Omelie

Omelia di don Rinaldo del 16 dicembre 2018 - Avvento III (Anno C)

La Parola di Dio, appena proclamata, ci invia un imperativo decisamente forte, ma bellissimo, che è “rallegrati figlia di Sion” e una domanda di fondo rivolta da noi a Gesù maestro e cioè: “Per essere gioiosi, cosa dobbiamo fare?” Aggiungiamo subito, per non sbagliare passo: questo imperativo e questa domanda sono ‘Parola di Dio’. E non dimentichiamolo: la Parola di Dio, risuonata in mezzo a noi, è uno dei sacramenti della presenza reale di Dio tra noi, per noi, in noi.

Ci dice la Bibbia che la Parola di Dio scende su di noi come la pioggia.
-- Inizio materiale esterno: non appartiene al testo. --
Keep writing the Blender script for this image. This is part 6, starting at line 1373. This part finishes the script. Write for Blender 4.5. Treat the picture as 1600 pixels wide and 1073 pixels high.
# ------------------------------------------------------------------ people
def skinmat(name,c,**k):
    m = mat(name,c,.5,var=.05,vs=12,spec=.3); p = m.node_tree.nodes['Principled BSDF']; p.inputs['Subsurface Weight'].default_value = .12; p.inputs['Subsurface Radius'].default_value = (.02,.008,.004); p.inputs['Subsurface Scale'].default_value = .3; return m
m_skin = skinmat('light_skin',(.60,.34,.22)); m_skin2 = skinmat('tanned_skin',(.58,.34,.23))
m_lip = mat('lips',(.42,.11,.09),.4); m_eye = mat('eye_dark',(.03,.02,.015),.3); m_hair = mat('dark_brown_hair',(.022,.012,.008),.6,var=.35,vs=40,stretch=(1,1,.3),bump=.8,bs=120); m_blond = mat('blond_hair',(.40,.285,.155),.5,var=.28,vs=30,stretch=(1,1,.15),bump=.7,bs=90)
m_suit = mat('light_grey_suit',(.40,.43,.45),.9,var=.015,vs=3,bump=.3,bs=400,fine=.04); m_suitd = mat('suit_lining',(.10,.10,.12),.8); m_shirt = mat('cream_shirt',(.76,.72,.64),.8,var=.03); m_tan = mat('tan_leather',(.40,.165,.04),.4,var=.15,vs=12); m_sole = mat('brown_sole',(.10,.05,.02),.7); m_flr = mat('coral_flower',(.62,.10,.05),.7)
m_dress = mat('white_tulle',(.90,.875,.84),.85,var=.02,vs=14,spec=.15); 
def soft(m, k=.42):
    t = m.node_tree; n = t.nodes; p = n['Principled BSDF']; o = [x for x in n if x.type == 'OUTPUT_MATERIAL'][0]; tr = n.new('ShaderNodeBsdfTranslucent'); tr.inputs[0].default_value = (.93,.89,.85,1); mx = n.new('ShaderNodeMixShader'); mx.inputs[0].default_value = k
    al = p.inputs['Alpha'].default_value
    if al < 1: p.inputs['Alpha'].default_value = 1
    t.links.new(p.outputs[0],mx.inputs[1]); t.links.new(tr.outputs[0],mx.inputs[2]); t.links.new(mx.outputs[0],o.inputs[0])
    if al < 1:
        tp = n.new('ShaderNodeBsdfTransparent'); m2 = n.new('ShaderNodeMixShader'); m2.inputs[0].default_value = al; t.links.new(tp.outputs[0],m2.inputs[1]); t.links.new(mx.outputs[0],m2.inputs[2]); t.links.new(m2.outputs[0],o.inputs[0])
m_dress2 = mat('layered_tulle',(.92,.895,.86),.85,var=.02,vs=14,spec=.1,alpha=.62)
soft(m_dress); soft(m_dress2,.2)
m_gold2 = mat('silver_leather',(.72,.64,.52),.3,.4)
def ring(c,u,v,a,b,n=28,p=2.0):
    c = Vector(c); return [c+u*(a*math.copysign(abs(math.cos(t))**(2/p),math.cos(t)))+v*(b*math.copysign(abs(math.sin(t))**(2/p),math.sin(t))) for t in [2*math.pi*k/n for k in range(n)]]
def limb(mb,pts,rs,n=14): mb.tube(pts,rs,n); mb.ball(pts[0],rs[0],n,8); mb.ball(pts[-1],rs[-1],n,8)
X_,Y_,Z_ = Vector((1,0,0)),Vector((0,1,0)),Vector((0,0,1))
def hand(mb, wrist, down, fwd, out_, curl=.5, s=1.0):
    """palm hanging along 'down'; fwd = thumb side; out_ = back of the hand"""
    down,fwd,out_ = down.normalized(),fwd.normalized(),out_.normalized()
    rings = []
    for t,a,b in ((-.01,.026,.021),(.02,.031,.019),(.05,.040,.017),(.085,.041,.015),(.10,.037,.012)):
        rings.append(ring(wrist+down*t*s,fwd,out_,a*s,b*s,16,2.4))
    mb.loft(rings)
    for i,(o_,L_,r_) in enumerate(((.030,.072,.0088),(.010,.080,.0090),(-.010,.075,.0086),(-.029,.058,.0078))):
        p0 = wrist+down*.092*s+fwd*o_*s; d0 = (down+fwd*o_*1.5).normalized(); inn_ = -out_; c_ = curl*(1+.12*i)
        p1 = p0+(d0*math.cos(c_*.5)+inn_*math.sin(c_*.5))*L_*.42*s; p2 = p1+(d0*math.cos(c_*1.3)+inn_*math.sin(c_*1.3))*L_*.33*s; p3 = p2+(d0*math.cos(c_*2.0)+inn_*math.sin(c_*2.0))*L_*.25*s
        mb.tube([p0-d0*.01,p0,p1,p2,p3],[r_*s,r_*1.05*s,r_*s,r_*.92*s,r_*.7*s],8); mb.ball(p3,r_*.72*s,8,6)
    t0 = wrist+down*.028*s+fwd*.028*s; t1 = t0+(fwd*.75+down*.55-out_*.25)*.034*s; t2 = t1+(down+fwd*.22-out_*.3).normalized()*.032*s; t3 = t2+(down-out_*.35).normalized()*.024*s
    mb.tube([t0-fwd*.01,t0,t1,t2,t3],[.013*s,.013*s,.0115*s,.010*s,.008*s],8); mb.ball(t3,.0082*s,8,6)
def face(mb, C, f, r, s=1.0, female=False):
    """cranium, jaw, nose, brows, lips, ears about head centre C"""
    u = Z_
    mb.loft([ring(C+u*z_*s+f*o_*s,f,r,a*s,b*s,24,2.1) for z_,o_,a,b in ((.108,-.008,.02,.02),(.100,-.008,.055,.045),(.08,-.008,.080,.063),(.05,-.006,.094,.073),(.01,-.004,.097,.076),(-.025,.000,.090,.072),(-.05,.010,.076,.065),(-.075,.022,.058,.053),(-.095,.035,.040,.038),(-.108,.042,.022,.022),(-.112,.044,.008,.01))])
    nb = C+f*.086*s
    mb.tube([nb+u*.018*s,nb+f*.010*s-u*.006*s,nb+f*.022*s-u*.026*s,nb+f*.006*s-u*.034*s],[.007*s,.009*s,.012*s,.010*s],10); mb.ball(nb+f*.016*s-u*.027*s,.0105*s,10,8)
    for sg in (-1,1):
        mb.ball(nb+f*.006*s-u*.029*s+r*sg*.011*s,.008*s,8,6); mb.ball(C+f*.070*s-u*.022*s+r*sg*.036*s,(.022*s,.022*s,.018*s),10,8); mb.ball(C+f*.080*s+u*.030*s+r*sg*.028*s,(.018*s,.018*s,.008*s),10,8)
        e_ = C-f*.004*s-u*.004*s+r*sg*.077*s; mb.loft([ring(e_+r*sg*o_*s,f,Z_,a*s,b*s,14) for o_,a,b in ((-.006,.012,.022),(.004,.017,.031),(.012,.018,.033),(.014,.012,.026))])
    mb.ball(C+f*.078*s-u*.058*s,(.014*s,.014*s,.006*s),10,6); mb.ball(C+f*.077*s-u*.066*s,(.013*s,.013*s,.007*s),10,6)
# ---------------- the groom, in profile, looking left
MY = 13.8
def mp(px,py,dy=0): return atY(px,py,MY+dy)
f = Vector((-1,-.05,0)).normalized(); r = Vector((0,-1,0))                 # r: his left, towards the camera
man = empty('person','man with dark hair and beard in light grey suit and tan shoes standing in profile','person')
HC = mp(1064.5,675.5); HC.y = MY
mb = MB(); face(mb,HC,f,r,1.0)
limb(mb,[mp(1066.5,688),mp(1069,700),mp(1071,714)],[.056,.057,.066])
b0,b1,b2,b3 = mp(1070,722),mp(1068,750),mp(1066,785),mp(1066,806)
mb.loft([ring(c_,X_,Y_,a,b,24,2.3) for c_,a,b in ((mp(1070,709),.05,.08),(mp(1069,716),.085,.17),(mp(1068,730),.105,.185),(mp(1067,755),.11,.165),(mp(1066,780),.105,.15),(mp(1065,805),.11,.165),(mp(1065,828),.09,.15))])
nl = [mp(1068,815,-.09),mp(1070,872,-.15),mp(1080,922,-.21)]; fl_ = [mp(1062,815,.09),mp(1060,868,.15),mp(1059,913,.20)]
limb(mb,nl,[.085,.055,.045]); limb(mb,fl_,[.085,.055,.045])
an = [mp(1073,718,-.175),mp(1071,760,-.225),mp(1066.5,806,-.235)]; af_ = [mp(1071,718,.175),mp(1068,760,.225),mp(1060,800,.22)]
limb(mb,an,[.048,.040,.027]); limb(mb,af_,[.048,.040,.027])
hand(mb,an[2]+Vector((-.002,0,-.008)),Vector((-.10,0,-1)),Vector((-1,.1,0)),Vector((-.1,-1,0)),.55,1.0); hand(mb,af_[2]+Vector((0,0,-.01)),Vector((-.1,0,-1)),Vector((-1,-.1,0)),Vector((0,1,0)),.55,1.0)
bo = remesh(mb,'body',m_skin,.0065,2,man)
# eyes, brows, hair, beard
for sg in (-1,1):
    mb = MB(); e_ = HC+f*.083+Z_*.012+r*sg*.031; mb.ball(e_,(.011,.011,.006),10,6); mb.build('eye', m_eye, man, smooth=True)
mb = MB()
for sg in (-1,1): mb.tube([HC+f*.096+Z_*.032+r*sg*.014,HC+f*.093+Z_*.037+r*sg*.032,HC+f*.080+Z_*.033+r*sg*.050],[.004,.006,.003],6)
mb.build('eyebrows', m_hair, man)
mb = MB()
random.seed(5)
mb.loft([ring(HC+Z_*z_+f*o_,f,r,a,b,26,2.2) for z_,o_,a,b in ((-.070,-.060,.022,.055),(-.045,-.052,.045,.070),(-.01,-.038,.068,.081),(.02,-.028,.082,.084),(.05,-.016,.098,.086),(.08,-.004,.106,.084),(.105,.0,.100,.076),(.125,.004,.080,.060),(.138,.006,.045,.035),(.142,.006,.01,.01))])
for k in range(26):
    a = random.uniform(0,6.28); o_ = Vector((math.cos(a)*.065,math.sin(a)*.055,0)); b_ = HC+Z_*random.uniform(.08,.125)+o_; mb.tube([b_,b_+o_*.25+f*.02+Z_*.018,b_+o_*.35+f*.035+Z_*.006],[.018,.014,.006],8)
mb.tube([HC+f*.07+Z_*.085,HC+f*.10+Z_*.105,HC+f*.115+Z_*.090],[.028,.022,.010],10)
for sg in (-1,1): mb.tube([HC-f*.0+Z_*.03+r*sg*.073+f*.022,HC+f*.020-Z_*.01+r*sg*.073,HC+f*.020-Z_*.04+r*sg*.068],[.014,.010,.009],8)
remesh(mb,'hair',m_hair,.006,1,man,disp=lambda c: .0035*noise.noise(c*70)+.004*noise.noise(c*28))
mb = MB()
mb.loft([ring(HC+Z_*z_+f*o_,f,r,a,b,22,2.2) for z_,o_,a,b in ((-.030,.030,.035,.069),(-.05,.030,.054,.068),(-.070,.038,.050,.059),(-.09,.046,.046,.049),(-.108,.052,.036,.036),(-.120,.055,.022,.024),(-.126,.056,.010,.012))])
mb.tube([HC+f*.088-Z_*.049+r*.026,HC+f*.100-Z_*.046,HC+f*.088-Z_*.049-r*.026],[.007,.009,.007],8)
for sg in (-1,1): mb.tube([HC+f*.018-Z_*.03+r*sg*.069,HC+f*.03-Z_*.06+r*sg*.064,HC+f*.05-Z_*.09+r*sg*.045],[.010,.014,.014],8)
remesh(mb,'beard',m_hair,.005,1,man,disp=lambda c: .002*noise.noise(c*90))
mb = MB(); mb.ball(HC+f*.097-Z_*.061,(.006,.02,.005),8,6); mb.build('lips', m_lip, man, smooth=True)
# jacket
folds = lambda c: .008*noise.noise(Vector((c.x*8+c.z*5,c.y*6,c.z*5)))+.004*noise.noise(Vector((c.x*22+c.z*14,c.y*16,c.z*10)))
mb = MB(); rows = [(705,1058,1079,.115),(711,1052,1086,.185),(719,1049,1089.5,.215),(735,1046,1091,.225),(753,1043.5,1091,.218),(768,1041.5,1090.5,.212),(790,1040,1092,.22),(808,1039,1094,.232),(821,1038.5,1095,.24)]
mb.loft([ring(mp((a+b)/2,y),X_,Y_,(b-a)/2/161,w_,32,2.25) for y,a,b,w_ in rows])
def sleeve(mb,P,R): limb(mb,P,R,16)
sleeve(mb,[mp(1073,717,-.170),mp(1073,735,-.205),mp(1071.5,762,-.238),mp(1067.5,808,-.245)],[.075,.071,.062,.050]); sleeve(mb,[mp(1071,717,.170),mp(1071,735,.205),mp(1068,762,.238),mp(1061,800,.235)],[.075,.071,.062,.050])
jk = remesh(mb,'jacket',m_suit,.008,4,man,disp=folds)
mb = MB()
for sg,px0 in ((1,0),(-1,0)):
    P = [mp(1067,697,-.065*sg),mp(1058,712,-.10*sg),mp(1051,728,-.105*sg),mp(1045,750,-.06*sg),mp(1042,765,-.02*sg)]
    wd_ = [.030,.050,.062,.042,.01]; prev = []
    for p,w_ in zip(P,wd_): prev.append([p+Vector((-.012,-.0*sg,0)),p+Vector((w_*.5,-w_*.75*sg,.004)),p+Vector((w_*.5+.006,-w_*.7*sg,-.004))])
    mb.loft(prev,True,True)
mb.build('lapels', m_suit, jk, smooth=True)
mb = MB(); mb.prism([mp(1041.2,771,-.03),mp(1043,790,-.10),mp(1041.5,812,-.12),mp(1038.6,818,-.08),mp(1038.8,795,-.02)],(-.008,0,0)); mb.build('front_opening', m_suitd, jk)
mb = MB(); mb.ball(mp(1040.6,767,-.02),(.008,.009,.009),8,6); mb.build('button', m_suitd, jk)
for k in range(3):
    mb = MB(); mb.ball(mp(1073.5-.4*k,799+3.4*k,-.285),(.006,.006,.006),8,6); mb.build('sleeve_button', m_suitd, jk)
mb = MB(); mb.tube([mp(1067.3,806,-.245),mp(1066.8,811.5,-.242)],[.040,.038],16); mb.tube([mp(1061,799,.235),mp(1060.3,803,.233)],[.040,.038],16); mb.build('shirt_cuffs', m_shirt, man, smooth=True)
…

Non ritorna in cielo senza prima aver prodotto ciò che è in suo potere e nel suo volere. I destinatari della Parola di Dio siamo noi, contattati da Dio uno a uno, da protagonisti, nei modi più originali.

La Parola che invia a noi se stessa, ci invita ad accoglierla, con puntualità, sapendo distinguerla quale Parola di Dio che valorizza e corregge le parole nostre che, pur preziose, non devono essere scambiate per‘Parola di Dio”. Se ascoltato, Dio entra in chi accoglie la sua Parola. Se accolta, genera a sua volta parole di vita.

Una domanda mi pongo, a questo punto dell’ascolto della Parola: “Io cristiano, dove ero, dove sono, dove dovrei essere con il mio ‘io’ quando Dio mi chiama e mi parla? Cosa faccio di quella Parola che bussa alle mie orecchie e chiede di scendere, attraverso le corde dell’ascolto, entro il mio intelletto, per diventare un tutt’uno con me?”

Continuando il mio esame di coscienza riguardo al mio rapporto con Dio, Parola incarnata in Gesù, Verbo divino fatto parola umana, mi domando: “Io cristiano, cosa faccio della ‘Parola che Dio mi  porge in continuazione, perché io possa sempre più diventare quello che ascolto, ricevo e dono?”

Allora tu cristiano, che stai ascoltando il Gesù della tua storia, che Gli parli in particolare attraverso questa celebrazione della Parola, tu che assiduamente sei presente alle celebrazioni domenicali, ecc. ecc. perché non fai tua la grande domanda, quella che i pellegrini del Giordano facevano a voce alta e in massa a Giovanni? Chiesero le folle, chiesero i professionisti del mondo del lavoro e dell’economia, chiesero i soldati per mestiere, ecc.: “Maestro, cosa dobbiamo fare?”

Ai primi disse ‘chi ha due tuniche ne dia una a chi non ce l’ha”. Qui ci balzano alle orecchie i mille spunti sulla carità, suggerita dal mantello di San Martino, da noi continuamente aggiornata.

Ai professionisti della finanza e sui problemi sempre attualissimi dell’esigere e del pagare o no le tasse, Giovanni dice: Ciò che è giustamente imposto con giusta legge, è doveroso, pena il peccato, che tutti paghino le tasse, ma anche che prima si tolgano le sovrattasse e le sperequazioni che offendono scandalosamente i più bisognosi e deboli. 

Infine, Giovanni dice: “Quanti sono la mano forte dell’ordine e del potere, lo esercitino in modo umano". Anche il peccatore è persona umana e va trattato sempre come persona da salvare. Guardiamoci dai fondamentalismi di ogni genere, risorgenti quando meno ce lo aspettiamo.